**Source material**.
══════
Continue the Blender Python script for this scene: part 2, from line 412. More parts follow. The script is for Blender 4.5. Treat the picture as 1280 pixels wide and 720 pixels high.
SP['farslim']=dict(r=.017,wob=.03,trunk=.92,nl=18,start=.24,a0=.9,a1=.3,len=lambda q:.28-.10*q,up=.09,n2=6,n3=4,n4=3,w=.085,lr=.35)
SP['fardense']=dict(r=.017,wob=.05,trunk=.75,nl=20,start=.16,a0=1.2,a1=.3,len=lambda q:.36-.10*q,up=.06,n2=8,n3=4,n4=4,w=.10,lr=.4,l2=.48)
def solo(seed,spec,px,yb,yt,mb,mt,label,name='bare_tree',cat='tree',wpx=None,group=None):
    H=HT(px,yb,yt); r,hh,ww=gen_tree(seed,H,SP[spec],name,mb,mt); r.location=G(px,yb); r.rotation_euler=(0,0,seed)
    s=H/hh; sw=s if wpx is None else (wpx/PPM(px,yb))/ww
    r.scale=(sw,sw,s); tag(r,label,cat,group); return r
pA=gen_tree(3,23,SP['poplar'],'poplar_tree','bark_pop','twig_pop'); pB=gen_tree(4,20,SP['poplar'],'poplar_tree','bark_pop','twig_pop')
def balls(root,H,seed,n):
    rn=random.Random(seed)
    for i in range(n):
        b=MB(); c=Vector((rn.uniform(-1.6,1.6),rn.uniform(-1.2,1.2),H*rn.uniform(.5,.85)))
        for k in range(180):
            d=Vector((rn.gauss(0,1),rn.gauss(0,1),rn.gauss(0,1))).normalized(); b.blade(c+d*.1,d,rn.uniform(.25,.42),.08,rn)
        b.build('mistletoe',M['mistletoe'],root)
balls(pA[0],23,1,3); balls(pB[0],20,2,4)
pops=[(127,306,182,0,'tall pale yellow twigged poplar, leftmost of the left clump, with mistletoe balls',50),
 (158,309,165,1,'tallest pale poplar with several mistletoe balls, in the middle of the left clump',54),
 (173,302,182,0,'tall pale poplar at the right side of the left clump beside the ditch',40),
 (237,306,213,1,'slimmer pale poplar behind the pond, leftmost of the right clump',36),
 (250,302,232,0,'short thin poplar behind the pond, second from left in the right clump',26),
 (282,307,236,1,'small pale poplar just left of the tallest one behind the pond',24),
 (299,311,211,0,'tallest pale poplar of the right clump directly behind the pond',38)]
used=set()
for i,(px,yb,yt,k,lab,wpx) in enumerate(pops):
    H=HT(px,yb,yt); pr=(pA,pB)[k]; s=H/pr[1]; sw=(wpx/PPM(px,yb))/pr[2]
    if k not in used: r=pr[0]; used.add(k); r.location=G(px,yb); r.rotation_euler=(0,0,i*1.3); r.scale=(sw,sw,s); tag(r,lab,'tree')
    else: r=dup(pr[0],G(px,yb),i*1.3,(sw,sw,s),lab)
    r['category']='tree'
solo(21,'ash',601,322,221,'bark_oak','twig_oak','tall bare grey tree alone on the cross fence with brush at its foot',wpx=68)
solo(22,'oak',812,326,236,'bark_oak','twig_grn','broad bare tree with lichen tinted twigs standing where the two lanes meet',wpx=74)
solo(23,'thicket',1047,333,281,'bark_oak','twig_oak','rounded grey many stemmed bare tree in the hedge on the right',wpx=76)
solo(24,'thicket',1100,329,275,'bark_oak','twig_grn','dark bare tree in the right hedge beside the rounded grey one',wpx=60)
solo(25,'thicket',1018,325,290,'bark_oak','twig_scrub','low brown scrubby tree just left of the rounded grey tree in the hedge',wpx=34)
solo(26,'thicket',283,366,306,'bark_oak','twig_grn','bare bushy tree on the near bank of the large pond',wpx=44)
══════
**Requirement**. Go through the data and gather every line that holds "from".

**Exercise result**.
Continue the Blender Python script for this scene: part 2, from line 412. More parts follow. The script is for Blender 4.5. Treat the picture as 1280 pixels wide and 720 pixels high.
 (250,302,232,0,'short thin poplar behind the pond, second from left in the right clump',26),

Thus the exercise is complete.